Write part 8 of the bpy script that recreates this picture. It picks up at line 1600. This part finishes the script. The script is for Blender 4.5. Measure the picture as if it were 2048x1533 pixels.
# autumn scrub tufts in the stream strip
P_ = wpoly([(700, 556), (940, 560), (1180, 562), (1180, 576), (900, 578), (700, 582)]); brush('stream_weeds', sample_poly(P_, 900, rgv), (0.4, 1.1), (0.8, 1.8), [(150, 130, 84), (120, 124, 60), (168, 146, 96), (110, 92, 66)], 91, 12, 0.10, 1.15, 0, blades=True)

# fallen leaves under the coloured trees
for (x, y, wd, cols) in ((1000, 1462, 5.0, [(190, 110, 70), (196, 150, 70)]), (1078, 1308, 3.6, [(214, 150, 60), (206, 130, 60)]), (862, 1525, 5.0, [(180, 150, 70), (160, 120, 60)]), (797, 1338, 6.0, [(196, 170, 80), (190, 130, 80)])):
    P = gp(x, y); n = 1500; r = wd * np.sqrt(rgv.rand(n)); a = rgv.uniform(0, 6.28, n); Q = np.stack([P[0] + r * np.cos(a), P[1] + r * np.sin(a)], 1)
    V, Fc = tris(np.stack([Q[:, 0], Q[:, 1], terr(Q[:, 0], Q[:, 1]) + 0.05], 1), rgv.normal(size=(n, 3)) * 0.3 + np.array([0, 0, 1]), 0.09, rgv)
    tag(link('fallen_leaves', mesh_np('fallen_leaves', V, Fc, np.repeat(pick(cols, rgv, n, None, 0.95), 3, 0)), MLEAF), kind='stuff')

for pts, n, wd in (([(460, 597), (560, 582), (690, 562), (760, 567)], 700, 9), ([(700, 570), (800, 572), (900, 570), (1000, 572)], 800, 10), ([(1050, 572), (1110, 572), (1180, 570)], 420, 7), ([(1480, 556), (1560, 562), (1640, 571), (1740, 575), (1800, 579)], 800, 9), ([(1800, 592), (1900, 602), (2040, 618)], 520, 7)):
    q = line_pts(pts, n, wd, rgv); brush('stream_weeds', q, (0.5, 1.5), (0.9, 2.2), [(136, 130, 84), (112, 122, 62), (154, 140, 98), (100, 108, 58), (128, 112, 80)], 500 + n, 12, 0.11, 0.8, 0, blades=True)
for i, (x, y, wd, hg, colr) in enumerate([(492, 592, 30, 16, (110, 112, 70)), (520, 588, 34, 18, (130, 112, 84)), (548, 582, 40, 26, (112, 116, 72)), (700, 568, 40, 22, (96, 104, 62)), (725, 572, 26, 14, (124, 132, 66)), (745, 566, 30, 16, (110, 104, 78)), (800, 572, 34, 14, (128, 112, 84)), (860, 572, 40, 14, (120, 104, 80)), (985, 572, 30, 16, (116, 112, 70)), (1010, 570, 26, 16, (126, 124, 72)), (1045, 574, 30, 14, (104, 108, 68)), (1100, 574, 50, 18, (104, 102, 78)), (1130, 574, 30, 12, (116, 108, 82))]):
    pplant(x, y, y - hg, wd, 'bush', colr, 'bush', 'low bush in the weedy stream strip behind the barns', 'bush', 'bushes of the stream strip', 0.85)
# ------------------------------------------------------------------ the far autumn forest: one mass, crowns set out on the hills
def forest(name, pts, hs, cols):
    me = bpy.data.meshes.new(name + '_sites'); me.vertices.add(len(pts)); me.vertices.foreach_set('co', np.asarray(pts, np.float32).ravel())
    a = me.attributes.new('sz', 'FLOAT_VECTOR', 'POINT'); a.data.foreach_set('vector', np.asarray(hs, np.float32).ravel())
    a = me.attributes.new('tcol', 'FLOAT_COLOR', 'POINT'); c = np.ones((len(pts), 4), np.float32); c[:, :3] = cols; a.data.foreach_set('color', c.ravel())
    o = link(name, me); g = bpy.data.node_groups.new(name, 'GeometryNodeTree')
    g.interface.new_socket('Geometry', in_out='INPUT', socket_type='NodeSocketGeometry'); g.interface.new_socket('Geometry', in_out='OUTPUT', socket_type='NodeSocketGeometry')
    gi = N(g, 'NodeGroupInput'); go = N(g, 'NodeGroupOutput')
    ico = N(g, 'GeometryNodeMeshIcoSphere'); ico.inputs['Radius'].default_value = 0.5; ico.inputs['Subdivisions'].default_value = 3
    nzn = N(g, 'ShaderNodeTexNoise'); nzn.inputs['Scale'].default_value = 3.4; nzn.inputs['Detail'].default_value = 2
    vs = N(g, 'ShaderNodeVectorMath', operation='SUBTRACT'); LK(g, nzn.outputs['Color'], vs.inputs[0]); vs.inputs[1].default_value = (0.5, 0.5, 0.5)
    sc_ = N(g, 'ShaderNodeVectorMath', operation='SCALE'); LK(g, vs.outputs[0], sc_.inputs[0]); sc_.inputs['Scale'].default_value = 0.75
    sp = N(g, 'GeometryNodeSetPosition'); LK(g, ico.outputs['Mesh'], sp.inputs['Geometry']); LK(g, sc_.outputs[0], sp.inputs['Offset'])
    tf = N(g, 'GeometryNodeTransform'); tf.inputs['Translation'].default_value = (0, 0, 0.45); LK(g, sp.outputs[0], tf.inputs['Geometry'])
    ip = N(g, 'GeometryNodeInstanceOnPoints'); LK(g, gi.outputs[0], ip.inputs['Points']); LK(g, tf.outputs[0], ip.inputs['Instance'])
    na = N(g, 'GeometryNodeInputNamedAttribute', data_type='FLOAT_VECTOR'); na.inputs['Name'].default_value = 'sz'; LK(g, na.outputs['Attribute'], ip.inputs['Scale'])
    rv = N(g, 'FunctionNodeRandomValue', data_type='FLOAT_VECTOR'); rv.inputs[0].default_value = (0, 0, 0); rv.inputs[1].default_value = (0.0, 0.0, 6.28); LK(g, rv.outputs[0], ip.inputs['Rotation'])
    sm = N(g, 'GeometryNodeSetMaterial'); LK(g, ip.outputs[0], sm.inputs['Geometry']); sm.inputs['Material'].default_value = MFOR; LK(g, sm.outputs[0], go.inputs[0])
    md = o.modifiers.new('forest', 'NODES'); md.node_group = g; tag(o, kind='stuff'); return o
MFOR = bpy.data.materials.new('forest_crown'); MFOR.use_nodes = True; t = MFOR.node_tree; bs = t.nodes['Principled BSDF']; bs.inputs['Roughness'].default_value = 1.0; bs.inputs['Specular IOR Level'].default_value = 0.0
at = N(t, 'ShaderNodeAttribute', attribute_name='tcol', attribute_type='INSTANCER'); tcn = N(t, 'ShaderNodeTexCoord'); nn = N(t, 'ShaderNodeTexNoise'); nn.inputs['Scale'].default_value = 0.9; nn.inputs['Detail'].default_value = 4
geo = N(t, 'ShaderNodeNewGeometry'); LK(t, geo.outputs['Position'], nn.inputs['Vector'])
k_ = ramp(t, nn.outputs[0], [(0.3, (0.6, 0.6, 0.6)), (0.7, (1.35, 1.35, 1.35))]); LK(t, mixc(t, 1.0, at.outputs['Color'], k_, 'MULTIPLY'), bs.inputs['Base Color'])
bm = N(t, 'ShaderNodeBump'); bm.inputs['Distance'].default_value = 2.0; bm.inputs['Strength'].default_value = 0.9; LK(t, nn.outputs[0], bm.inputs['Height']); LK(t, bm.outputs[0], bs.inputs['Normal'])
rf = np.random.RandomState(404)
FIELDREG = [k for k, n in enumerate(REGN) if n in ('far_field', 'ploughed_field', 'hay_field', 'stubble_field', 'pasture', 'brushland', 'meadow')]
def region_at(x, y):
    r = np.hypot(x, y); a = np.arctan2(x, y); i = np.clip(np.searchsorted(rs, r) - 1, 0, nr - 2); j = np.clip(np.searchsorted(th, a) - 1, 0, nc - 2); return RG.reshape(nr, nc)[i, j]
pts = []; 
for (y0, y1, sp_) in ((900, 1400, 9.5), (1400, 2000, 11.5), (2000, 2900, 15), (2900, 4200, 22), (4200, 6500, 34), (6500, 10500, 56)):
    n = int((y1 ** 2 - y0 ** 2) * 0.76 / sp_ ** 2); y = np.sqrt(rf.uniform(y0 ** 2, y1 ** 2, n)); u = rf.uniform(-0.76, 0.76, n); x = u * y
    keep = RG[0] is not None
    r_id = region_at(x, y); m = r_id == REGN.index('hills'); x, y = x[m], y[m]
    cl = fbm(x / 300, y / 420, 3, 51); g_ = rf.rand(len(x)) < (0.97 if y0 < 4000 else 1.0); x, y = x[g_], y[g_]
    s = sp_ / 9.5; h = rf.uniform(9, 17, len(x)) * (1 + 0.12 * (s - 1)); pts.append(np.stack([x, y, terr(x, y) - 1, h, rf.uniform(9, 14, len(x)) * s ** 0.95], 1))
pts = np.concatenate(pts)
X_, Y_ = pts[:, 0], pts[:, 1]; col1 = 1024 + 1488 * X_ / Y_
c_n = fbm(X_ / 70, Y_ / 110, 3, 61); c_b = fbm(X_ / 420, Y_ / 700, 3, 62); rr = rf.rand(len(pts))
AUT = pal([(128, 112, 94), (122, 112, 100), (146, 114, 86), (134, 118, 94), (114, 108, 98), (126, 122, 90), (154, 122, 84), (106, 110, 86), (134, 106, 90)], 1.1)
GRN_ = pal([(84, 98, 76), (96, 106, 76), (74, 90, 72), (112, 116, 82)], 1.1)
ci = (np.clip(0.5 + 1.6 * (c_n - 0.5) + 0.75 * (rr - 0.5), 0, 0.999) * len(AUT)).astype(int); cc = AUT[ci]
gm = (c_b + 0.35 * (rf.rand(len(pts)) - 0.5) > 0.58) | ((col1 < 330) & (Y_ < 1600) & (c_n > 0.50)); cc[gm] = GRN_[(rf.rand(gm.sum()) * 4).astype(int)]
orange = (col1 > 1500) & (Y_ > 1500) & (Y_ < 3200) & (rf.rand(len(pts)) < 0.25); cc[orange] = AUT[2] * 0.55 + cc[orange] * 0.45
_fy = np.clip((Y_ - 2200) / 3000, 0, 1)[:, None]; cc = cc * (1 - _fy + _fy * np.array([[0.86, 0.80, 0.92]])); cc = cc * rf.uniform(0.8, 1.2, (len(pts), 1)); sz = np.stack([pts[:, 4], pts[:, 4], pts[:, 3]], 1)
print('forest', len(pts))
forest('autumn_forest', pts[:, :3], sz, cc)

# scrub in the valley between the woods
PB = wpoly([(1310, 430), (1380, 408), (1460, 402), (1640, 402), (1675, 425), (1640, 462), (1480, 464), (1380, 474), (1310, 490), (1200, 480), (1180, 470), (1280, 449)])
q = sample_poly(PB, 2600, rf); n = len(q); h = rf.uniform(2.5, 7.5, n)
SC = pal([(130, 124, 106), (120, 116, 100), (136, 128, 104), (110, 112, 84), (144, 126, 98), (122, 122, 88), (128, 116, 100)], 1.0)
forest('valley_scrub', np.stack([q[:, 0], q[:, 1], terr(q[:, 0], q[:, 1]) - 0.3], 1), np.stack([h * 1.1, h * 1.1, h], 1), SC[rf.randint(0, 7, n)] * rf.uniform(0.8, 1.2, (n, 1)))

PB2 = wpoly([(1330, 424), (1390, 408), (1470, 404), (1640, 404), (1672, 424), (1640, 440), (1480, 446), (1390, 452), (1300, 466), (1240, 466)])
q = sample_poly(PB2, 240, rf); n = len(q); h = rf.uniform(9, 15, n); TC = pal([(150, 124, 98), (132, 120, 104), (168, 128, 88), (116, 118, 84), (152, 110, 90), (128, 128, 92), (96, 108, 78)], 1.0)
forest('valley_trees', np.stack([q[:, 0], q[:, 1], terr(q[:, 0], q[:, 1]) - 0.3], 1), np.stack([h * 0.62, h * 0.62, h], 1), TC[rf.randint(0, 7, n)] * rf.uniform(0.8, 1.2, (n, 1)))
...
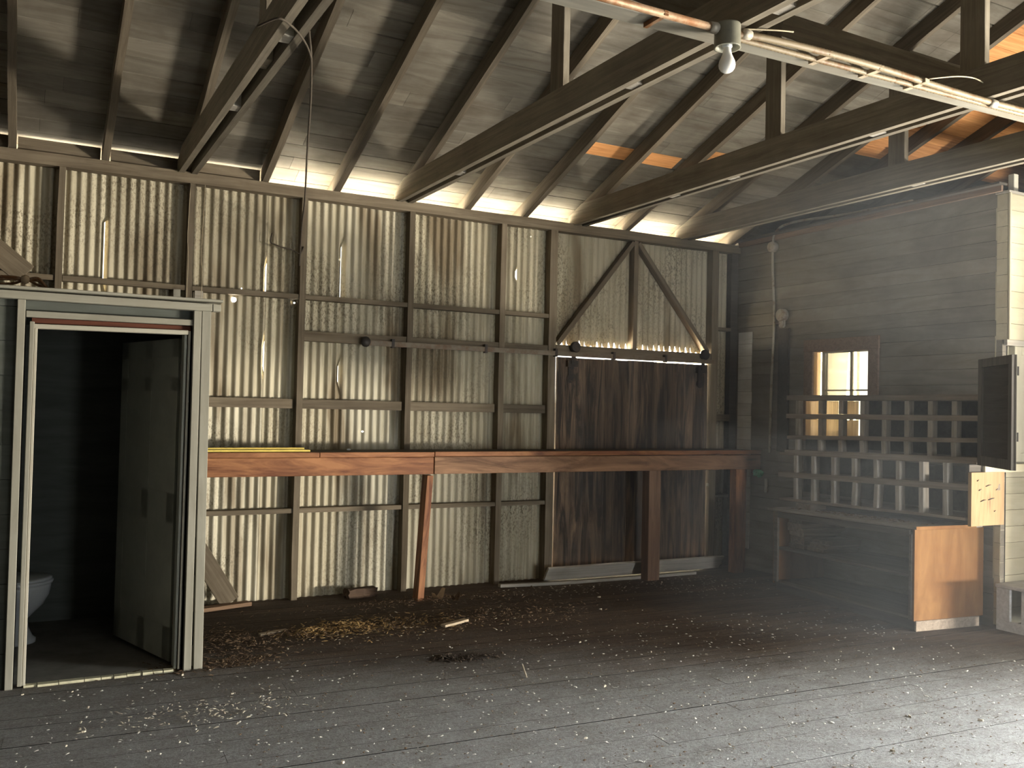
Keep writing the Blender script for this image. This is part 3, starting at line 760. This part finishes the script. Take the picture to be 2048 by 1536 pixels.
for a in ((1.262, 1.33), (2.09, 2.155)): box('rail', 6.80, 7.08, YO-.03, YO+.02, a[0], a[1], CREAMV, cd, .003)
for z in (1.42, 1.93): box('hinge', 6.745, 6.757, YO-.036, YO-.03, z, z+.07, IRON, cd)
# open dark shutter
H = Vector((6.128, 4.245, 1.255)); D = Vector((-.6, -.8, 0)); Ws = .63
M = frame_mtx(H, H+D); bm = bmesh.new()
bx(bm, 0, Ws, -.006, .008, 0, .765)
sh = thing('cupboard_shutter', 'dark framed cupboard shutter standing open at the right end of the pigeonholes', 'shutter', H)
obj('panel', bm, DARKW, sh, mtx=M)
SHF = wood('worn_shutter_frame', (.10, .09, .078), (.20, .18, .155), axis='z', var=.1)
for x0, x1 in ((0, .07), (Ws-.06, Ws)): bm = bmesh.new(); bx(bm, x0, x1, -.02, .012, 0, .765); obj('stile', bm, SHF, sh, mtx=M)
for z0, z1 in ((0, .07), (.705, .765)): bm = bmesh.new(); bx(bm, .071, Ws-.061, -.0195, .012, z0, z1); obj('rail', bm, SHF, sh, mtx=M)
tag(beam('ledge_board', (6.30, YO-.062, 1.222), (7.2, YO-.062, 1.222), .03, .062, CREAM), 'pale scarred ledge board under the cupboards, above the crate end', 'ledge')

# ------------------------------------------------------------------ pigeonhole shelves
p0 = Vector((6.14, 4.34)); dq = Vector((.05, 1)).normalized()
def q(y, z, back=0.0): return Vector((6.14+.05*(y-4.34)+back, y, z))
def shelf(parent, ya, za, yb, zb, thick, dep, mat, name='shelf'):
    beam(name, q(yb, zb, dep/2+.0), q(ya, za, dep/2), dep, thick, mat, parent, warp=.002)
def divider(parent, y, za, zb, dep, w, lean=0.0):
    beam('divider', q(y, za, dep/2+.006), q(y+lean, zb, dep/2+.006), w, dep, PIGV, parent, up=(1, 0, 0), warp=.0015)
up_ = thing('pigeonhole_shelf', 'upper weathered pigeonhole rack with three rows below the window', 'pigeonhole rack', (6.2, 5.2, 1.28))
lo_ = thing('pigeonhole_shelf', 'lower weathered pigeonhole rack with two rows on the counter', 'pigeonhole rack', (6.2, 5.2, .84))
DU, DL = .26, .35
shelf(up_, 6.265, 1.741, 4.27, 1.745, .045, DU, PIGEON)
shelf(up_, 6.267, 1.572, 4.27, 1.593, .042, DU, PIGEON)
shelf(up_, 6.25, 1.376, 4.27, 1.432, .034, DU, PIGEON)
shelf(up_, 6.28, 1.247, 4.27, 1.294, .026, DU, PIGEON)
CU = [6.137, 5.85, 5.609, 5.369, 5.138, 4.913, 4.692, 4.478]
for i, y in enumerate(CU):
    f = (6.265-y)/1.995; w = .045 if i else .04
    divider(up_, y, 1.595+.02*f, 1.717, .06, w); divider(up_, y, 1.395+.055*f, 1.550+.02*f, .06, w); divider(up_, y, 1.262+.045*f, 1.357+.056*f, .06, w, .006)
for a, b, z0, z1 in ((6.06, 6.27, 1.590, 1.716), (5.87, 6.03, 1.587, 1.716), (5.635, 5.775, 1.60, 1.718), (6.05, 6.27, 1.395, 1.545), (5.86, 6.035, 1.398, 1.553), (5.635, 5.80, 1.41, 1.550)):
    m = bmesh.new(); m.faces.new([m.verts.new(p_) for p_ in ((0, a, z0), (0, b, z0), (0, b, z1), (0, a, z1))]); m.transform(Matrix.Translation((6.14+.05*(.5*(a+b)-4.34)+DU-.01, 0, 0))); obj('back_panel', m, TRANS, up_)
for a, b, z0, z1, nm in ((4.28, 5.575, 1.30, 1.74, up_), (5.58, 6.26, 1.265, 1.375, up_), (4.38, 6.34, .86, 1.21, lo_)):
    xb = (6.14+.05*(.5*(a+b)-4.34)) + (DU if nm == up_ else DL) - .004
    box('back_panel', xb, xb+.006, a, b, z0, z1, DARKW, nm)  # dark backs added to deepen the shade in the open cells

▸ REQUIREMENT
Proceeding from the line containing "Keep writing the" through the line containing "crate end', 'ledge')", transcribe the lines above exactly, both end lines included.

▸ SOLUTION BELOW
Keep writing the Blender script for this image. This is part 3, starting at line 760. This part finishes the script. Take the picture to be 2048 by 1536 pixels.
for a in ((1.262, 1.33), (2.09, 2.155)): box('rail', 6.80, 7.08, YO-.03, YO+.02, a[0], a[1], CREAMV, cd, .003)
for z in (1.42, 1.93): box('hinge', 6.745, 6.757, YO-.036, YO-.03, z, z+.07, IRON, cd)
# open dark shutter
H = Vector((6.128, 4.245, 1.255)); D = Vector((-.6, -.8, 0)); Ws = .63
M = frame_mtx(H, H+D); bm = bmesh.new()
bx(bm, 0, Ws, -.006, .008, 0, .765)
sh = thing('cupboard_shutter', 'dark framed cupboard shutter standing open at the right end of the pigeonholes', 'shutter', H)
obj('panel', bm, DARKW, sh, mtx=M)
SHF = wood('worn_shutter_frame', (.10, .09, .078), (.20, .18, .155), axis='z', var=.1)
for x0, x1 in ((0, .07), (Ws-.06, Ws)): bm = bmesh.new(); bx(bm, x0, x1, -.02, .012, 0, .765); obj('stile', bm, SHF, sh, mtx=M)
for z0, z1 in ((0, .07), (.705, .765)): bm = bmesh.new(); bx(bm, .071, Ws-.061, -.0195, .012, z0, z1); obj('rail', bm, SHF, sh, mtx=M)
tag(beam('ledge_board', (6.30, YO-.062, 1.222), (7.2, YO-.062, 1.222), .03, .062, CREAM), 'pale scarred ledge board under the cupboards, above the crate end', 'ledge')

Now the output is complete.